Yippee, think I! Quite apart from the Rory Gallagher connection, I’ve always wanted to go to Ballyshannon, and tonight the place will be whipped good and proper by that storm. Nothing like sitting in a cosy pub on a winter’s night with half the Atlantic ocean being thrown onto the roof. Lovely!
North of Sligo, opposite the imposing Ben Bulben, I swing into Yeat’s Pub for a break, cup of tea, hmm, nice.
Well, er no. Not nice. Bland grey glass steel and stone, modern and anonymous. As soon as I walk into the bar I wish I hadn’t. I desperately hope nobody sees me, but they do. Sad pale customers, a scattered few, helpless and forlorn, look over at me plaintiff, as if their souls have been sucked out and might only return if I rescue them from this antiseptic godforsaken place. The barperson looks over smiling, but it’s too late. I’m out of there before you can say ‘Waiting Room For Hell’.
Give me a wooden pub with a fire, three old fellas and a dog dribbling on the carpet: lovely. If you’re naming something after an Irish poet, then let it be a tiny bit lyrical and Irish. Otherwise just call it the Munich Bar or the Dallas Inn, and be done with it.
As it turns out, it’s just as well I don’t take a break, as the weather is really kicking in. Trees are bending horizontal, and I’m mighty pleased to pull into the hotel car park in Ballyshannon.
The three ladies in reception quote me a price which sounds pretty steep, but so tired am I and aware that this is my one night away on my own, that I accept and make conversation. As soon as they discover I live in Salthill, and so am no longer an English tourist, the price suddenly drops by 20 quid for the night.
Whoopee! Up the Irish! Up the English!
Right up.
My room is spacious, clean and lovely, but colder than a day-old polar bear peeper, so I call down and ask ever so politely what time the heating might be coming on, please?
The lady is gushingly apologetic, and acts immediately to counteract the storm that wants to share my room.
Fair enough, can’t do better. Except, perchance, heat two or three vacant rooms, on the off chance of customers?
Then off into the howling gale rain-lashed Ballyshannon night, where I find a tiny wooden bar with two fellas, a woman and no dog, but I am home. The gents are conversing about their days. Himself didn’t get up ‘til midday. De other fella woke up at 10, had a fag and a cup of tea, and took himself back to bed.
I grew up in England and will never cease to admire the brazen lack of work ethic in parts of Irish society. Back in Blighty these lads would have to sound either apologetic or extremely appreciative of their lie-ins, yet here it’s just seen as a way of getting through the winter, and ah sure feckit.
The next morning, going to breakfast early, i find the lights on in the restaurant but nobody home. I can hear a cook in the kitchen behind the door, but nobody knows I’m here.

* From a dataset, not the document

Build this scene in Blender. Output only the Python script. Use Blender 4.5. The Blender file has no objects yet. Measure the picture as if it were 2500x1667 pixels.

After sitting like a sad solitary plonker for 15 minutes I knock on the kitchen door, whereupon the cook calls the waitress.
Far from apologising, she basically tells me off for not having walked past reception, to alert the woman there that I wanted breakfast.
“Oh, so are you that woman on reception?” I ask.
“I am!” she declares, walking into the kitchen to chat with the cook.
When I check out the same lass is back at the reception desk. I tell her that the room was lovely, save for the three big fat black pubes I found on my sheets as I turned down the bedcovers.
She covers her mouth with her hand and splutters
“Oh no! That’s disgusting!” through her splayed fingers.
But that’s all she says. There isn’t going to be an apology or, (dare one dream a little?) a discount.
Ballyshannon was great, but as ever good old Ireland is still the home of bad old Ireland!